## Brief
Begin with the first line of the listing and quote every line through the one containing "tag(o,'beige and brown"; give only those lines.

## Given information
++++++++

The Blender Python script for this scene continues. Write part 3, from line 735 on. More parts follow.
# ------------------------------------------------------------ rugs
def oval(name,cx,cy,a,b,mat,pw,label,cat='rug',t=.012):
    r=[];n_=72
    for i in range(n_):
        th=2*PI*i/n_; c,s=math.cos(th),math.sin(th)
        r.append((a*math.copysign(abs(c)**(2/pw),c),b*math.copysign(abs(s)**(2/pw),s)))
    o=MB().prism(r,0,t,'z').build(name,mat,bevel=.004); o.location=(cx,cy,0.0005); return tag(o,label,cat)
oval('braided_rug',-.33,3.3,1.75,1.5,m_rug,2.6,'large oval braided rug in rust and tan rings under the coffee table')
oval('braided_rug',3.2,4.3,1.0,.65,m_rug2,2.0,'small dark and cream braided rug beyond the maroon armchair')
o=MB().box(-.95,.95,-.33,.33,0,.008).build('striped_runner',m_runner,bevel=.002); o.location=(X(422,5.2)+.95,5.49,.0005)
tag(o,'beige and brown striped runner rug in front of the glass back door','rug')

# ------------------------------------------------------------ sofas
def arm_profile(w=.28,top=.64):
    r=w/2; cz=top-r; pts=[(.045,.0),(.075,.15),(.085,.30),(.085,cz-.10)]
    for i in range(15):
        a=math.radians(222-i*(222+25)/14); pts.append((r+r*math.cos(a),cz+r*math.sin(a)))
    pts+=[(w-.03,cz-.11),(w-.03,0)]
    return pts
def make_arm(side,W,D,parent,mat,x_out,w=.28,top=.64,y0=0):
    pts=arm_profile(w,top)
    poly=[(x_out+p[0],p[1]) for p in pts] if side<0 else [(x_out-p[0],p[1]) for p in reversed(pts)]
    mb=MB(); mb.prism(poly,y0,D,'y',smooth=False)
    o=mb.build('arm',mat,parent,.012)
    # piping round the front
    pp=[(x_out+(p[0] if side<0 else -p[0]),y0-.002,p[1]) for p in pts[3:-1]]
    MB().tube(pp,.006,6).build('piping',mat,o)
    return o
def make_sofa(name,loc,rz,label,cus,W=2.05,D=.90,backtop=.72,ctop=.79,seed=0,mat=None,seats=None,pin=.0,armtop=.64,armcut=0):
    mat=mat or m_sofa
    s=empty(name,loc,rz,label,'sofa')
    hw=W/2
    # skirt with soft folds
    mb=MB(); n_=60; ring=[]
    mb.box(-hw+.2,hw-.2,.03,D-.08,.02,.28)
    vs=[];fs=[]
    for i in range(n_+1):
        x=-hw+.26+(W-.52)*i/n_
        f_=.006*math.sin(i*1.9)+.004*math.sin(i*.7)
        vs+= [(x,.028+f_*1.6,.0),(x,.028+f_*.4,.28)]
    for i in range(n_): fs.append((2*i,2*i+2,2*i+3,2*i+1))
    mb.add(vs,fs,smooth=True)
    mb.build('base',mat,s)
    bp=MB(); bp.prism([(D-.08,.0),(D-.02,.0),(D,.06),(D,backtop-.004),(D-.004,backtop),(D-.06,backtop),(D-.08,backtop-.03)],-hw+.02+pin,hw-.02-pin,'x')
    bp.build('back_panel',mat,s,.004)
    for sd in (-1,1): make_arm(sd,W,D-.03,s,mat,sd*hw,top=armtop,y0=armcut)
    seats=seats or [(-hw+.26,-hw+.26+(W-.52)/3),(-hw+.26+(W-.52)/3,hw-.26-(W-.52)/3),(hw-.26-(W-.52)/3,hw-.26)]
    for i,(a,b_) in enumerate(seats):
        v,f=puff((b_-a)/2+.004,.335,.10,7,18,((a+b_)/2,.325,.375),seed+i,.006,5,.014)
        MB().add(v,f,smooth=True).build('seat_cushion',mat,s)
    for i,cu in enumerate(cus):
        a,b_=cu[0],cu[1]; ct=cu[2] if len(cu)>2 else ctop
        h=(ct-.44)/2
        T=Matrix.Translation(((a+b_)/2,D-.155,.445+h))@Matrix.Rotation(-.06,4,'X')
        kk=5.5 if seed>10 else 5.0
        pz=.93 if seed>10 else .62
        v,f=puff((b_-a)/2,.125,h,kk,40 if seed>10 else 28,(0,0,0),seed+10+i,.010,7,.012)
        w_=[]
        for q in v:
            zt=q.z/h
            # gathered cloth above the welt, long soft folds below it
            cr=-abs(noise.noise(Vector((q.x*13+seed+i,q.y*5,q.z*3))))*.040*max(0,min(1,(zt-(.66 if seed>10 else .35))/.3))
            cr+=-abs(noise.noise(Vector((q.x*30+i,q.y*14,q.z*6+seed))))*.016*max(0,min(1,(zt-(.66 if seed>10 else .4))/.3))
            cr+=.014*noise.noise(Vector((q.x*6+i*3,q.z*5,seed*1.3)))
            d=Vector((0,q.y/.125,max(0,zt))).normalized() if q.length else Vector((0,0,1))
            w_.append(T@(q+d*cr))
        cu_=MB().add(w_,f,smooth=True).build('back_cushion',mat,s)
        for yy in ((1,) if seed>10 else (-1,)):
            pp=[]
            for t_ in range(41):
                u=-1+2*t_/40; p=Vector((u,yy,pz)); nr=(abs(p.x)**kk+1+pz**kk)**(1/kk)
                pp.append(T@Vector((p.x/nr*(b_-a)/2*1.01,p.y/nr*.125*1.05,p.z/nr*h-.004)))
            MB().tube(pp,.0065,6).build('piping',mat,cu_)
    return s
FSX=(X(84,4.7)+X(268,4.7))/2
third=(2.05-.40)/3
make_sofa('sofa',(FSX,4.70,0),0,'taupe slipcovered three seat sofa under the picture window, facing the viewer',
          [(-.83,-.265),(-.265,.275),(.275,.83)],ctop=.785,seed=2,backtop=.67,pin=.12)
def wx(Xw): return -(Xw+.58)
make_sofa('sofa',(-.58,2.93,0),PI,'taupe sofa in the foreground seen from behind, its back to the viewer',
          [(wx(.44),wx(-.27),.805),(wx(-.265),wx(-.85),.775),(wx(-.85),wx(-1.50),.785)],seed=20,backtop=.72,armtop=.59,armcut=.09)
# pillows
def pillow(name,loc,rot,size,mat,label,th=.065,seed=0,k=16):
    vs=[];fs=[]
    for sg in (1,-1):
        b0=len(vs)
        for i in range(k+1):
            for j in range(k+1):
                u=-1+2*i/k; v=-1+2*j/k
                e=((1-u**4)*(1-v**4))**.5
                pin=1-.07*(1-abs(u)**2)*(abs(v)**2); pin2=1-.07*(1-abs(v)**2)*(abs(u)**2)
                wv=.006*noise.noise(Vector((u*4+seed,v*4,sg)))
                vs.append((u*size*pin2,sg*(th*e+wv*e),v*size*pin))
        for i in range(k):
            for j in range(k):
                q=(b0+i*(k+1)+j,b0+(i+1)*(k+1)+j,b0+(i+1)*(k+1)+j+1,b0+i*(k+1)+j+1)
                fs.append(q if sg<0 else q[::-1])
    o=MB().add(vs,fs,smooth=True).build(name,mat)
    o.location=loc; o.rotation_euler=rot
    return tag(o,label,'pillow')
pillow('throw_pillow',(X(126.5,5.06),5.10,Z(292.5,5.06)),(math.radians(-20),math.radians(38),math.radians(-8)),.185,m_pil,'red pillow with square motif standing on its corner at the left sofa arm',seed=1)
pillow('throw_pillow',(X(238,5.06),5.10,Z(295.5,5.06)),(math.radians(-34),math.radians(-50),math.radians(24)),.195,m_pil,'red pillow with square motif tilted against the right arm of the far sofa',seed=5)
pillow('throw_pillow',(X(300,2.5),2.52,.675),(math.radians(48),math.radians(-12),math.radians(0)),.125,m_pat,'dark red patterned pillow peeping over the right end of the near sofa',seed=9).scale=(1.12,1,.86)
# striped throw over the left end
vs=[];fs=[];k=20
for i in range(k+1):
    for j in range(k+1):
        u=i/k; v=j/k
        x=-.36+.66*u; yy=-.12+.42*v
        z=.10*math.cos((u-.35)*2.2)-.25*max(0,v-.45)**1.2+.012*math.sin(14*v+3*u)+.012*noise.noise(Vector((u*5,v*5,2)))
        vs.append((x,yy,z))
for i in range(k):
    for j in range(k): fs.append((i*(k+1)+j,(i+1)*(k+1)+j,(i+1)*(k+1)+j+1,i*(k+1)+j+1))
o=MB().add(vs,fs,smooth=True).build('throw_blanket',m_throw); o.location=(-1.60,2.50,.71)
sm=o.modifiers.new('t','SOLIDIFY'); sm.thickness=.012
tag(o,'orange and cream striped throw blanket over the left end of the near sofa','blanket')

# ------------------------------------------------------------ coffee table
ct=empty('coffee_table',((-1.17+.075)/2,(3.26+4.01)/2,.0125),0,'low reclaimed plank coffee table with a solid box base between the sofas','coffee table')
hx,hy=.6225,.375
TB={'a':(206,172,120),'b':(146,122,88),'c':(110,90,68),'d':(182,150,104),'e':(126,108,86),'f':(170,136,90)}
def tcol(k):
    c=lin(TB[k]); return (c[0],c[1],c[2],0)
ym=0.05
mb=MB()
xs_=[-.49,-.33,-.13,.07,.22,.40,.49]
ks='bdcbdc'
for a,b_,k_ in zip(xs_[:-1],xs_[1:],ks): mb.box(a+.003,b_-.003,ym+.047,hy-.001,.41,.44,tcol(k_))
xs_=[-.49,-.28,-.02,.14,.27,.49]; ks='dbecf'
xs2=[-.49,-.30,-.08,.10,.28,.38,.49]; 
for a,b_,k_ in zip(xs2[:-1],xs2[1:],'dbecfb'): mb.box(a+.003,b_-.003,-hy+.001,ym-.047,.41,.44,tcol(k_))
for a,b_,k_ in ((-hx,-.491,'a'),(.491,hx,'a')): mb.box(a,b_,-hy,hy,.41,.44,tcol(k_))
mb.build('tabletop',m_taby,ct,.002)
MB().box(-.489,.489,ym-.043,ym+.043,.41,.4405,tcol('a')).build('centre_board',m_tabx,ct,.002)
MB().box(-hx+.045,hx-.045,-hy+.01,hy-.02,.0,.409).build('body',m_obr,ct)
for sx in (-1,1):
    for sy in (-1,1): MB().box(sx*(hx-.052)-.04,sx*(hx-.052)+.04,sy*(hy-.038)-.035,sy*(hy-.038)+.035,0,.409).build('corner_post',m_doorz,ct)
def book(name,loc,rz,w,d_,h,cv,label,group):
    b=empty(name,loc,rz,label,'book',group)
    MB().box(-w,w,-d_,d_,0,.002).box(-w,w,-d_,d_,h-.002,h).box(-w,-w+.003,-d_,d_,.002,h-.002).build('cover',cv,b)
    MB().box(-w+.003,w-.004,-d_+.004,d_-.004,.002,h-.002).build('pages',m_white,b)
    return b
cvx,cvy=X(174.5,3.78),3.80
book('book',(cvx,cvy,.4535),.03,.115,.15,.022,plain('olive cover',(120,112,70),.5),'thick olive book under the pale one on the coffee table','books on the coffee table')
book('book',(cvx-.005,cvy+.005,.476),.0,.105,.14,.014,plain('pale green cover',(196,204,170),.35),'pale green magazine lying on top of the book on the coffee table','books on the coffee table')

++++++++

## Output for this exercise
The Blender Python script for this scene continues. Write part 3, from line 735 on. More parts follow.
# ------------------------------------------------------------ rugs
def oval(name,cx,cy,a,b,mat,pw,label,cat='rug',t=.012):
    r=[];n_=72
    for i in range(n_):
        th=2*PI*i/n_; c,s=math.cos(th),math.sin(th)
        r.append((a*math.copysign(abs(c)**(2/pw),c),b*math.copysign(abs(s)**(2/pw),s)))
    o=MB().prism(r,0,t,'z').build(name,mat,bevel=.004); o.location=(cx,cy,0.0005); return tag(o,label,cat)
oval('braided_rug',-.33,3.3,1.75,1.5,m_rug,2.6,'large oval braided rug in rust and tan rings under the coffee table')
oval('braided_rug',3.2,4.3,1.0,.65,m_rug2,2.0,'small dark and cream braided rug beyond the maroon armchair')
o=MB().box(-.95,.95,-.33,.33,0,.008).build('striped_runner',m_runner,bevel=.002); o.location=(X(422,5.2)+.95,5.49,.0005)
tag(o,'beige and brown striped runner rug in front of the glass back door','rug')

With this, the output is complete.